I guess the only thing I can say about these "sight unseen" reviews is "Haters gonna hate". There's nothing we can do about it.

But I was still puzzled about why someone who saw the movie would think it was so bad, when neither I nor anyone in my family formed that impression.

Then I saw a couple of positive reviews (like this one) and some cheerleading news and was struck by the fact that the reviewers were African-American. Was it blind race loyalty to Will Smith, I wondered. Then it clicked. All the four lead characters in this movie were ethnic. Will Smith and his son Jaden Smith are obviously African-American. But the two lead female roles were also played by ethnic actors. Both Zoe Kravitz and Sophie Okonedo have mixed African-Jewish heritage. By appearance, it's clear at first glance that none of them is Caucasian. And the director isn't a Peter Jackson or JJ Abrams, but M Night Whats-his-name, who's as ethnic as they come.

Will Smith 

Jaden Smith 

Sophie Okonedo 

Zoe Kravitz 

M Night Shyamalan

This then, is the secret of how a good movie can get bad reviews. It need not have anything to do with racism, at least not the conscious variety. It has everything to do with human psychology and our tribal instincts. (Others have a darker explanation. As do yet others.)

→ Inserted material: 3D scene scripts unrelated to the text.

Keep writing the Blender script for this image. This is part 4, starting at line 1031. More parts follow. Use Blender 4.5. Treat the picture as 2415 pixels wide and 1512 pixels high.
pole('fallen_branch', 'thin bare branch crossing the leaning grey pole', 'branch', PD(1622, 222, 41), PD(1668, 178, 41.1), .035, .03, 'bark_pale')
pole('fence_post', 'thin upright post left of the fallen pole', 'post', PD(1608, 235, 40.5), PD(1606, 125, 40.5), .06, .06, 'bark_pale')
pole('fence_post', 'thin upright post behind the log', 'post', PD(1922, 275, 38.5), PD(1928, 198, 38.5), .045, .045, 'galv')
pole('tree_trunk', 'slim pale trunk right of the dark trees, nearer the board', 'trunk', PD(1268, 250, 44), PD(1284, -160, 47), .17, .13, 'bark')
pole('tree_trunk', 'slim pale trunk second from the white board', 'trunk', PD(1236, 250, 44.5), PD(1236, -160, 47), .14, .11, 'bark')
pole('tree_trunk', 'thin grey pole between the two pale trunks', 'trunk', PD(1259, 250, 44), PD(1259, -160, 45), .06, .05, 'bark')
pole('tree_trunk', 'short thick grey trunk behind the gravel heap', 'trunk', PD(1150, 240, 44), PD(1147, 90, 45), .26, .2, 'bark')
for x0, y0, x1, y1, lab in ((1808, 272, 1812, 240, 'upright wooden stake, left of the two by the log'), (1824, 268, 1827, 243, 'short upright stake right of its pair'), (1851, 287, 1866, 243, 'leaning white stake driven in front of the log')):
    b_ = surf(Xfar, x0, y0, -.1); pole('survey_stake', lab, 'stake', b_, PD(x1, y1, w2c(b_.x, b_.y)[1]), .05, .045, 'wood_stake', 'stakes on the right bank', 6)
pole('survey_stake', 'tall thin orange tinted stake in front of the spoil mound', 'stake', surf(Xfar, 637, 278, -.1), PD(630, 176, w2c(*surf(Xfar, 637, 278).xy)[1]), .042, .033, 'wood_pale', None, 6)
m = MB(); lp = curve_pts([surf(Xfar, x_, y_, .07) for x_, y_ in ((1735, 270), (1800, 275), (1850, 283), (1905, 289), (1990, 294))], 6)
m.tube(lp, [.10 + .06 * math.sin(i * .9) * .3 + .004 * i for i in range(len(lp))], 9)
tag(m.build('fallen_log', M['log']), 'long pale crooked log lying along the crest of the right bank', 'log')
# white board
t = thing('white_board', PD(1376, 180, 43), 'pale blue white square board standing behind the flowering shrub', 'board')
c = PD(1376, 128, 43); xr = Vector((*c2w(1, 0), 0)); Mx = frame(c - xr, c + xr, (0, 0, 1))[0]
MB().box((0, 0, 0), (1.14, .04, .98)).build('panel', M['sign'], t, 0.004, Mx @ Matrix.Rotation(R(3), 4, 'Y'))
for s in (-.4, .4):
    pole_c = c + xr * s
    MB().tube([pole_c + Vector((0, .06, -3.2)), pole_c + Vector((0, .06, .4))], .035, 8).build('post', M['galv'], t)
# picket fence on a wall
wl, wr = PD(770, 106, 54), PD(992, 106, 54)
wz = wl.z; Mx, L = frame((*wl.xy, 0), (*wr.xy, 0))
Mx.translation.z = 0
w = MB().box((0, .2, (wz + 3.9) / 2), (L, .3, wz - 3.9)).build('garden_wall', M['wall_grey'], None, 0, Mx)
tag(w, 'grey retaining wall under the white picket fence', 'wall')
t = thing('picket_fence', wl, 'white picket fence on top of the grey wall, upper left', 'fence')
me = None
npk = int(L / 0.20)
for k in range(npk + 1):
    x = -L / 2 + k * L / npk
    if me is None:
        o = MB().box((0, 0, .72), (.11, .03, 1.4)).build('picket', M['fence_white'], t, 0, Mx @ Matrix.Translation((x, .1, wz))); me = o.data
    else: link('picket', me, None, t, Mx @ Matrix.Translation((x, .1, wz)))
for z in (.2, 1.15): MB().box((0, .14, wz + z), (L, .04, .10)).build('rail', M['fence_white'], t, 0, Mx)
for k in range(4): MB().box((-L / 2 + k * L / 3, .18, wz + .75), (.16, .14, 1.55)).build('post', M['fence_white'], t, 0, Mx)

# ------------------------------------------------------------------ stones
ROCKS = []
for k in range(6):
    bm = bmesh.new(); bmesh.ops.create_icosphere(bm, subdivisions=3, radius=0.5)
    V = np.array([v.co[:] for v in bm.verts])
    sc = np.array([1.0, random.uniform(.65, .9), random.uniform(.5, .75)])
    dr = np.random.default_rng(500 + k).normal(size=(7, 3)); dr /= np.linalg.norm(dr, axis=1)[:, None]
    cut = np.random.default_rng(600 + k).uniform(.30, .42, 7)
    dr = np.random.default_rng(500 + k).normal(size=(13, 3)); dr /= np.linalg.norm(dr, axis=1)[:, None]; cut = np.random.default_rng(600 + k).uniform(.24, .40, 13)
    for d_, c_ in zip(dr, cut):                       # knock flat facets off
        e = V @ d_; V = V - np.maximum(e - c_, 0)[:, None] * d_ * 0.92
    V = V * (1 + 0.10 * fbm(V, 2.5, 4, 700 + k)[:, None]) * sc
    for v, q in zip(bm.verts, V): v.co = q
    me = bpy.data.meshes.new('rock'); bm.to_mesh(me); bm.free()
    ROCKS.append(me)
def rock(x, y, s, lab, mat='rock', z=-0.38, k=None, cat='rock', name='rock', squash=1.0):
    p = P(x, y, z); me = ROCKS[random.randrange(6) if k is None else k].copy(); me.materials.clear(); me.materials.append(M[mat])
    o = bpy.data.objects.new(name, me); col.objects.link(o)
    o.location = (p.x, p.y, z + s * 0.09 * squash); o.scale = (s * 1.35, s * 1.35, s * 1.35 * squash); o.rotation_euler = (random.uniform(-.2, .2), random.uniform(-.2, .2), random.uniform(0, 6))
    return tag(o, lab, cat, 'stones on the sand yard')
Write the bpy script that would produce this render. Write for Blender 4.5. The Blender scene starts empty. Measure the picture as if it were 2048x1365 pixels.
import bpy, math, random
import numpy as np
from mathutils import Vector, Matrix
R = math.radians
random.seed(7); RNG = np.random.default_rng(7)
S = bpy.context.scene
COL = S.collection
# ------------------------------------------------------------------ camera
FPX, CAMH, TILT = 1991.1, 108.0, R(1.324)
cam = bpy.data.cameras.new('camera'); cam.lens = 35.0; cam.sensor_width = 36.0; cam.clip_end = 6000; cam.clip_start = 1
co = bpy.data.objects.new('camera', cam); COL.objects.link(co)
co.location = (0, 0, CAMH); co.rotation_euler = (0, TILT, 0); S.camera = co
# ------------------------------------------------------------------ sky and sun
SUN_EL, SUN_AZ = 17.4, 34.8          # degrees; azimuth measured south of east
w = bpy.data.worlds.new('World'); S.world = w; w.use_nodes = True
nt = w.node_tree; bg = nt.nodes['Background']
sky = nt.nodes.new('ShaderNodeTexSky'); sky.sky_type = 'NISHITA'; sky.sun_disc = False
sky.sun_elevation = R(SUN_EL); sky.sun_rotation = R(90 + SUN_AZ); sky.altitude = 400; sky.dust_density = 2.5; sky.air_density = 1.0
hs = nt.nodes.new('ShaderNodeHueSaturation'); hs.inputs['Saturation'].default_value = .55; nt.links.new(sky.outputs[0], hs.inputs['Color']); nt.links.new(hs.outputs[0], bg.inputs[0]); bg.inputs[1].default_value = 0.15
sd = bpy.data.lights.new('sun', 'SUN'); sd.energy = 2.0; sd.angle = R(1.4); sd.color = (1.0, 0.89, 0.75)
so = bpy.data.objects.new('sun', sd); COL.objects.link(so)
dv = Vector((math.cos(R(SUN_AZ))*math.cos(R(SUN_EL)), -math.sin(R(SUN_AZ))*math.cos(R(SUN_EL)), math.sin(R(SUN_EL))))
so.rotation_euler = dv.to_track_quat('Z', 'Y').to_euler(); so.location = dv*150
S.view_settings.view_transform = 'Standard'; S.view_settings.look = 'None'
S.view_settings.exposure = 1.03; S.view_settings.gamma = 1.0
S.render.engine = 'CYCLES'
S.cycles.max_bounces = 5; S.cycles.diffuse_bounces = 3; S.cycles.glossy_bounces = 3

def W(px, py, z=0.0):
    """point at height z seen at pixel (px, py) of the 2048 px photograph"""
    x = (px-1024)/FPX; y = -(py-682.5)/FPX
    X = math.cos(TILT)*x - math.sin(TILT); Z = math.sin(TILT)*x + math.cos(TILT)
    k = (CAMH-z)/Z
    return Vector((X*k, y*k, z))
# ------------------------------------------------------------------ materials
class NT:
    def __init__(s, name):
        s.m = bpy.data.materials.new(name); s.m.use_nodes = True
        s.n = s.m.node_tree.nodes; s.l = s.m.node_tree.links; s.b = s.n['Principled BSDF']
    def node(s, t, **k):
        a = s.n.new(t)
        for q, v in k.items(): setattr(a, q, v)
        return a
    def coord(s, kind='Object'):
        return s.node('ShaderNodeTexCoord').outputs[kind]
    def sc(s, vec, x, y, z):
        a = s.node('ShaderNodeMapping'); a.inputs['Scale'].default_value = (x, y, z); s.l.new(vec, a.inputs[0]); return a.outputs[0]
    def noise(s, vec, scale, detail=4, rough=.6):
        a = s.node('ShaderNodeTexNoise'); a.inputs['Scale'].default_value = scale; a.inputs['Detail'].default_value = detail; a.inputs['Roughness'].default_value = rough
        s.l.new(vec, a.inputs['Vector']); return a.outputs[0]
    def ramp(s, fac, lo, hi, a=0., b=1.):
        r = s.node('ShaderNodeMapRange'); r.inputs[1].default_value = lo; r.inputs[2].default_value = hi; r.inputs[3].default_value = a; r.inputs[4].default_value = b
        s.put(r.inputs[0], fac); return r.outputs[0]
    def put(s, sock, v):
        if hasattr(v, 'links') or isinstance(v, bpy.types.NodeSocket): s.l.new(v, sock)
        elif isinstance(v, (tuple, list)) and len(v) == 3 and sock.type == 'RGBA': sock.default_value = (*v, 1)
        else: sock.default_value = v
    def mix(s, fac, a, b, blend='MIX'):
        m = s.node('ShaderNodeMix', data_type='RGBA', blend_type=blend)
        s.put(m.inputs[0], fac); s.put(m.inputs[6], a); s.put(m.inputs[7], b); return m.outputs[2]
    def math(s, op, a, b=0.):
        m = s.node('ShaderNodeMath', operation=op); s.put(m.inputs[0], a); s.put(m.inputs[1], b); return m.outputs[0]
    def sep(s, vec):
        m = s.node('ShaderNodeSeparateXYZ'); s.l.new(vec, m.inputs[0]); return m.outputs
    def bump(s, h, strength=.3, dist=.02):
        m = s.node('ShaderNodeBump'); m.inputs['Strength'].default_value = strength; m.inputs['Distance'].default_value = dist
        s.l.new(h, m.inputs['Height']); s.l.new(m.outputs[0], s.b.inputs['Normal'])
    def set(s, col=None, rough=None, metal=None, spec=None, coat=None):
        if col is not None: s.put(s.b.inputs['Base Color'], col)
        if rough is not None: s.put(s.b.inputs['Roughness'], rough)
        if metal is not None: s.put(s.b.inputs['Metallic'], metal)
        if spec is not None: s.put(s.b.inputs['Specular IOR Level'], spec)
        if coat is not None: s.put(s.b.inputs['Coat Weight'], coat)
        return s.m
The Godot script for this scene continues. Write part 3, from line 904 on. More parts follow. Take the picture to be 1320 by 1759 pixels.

If you can't identify with any of the cast (or the director), you can't form an emotional connection with the characters. If you can't connect emotionally, the gravest of the characters' situations will leave you unmoved and the movie as a whole will fail to impress. And the primary way we seem to identify with other people is on the basis of appearance, i.e., race.

As a child in India, I avoided watching Indian movies and preferred English ones, for a rather strange reason. I would cry if I saw a sad scene, and I had discovered that Indian movies affected me much more than English ones. I realise now that I was able to identify with Indian actors to a far greater degree than with Western actors. [As I have grown and become more universalist, I now avoid sad movies from anywhere!]

By and large, Hollywood has trained the rest of the world to identify with Caucasian actors, but the reverse isn't true. That's why Bollywood movies, while being extremely popular in Asia and Africa, have made no impact on the West. Western (Caucasian) audiences have not learnt to identify with non-Caucasian actors or non-Caucasian cultures. These movies have therefore been "othered" into insignificance. The only way for an "other" movie to be treated gently is for it to be culturally non-threatening, e.g., by implicitly acknowledging the superiority of the viewer's native culture.

Some of the nominally positive reviews of 'After Earth' by professional reviewers on RottenTomatoes were actually very tepid. They seemed to be "damning with faint praise". It reminded me of the reviews of Bollywood movies in Western media. Bollywood movies receive some standard pat-on-the-head adjectives ("colourful"), but they are never let out of the singing-and-dancing box. No matter how good a movie Bollywood produces (and there have been some very good ones), the Western press will never take it seriously. [The ones that the West does take seriously (e.g., The Apu Trilogy, Slumdog Millionaire, Water) are the ones that portray India in a satisfyingly poor light.]

So I think it's all a simple matter of identification. If you can't identify with people or a culture, you can't accept their movies as being of equal value as movies produced by your own culture. At best, it'll get a "not bad for that kind of movie" verdict.

I believe this is exactly what has happened with 'After Earth'. For the predominantly Caucasian reviewer (and viewer) base, this is a movie by "someone else". It therefore falls into the Bollywood box, i.e., it's not a "real" movie. Its cultural self-confidence is the final nail in its coffin. A self-flagellating movie might still make its audience feel superior. This one just makes them feel...excluded.

It's all very sad, but the saddest part of it is that significant numbers of ethnic people might be influenced by the bad reviews and stay away from a movie that they are likely to enjoy very much.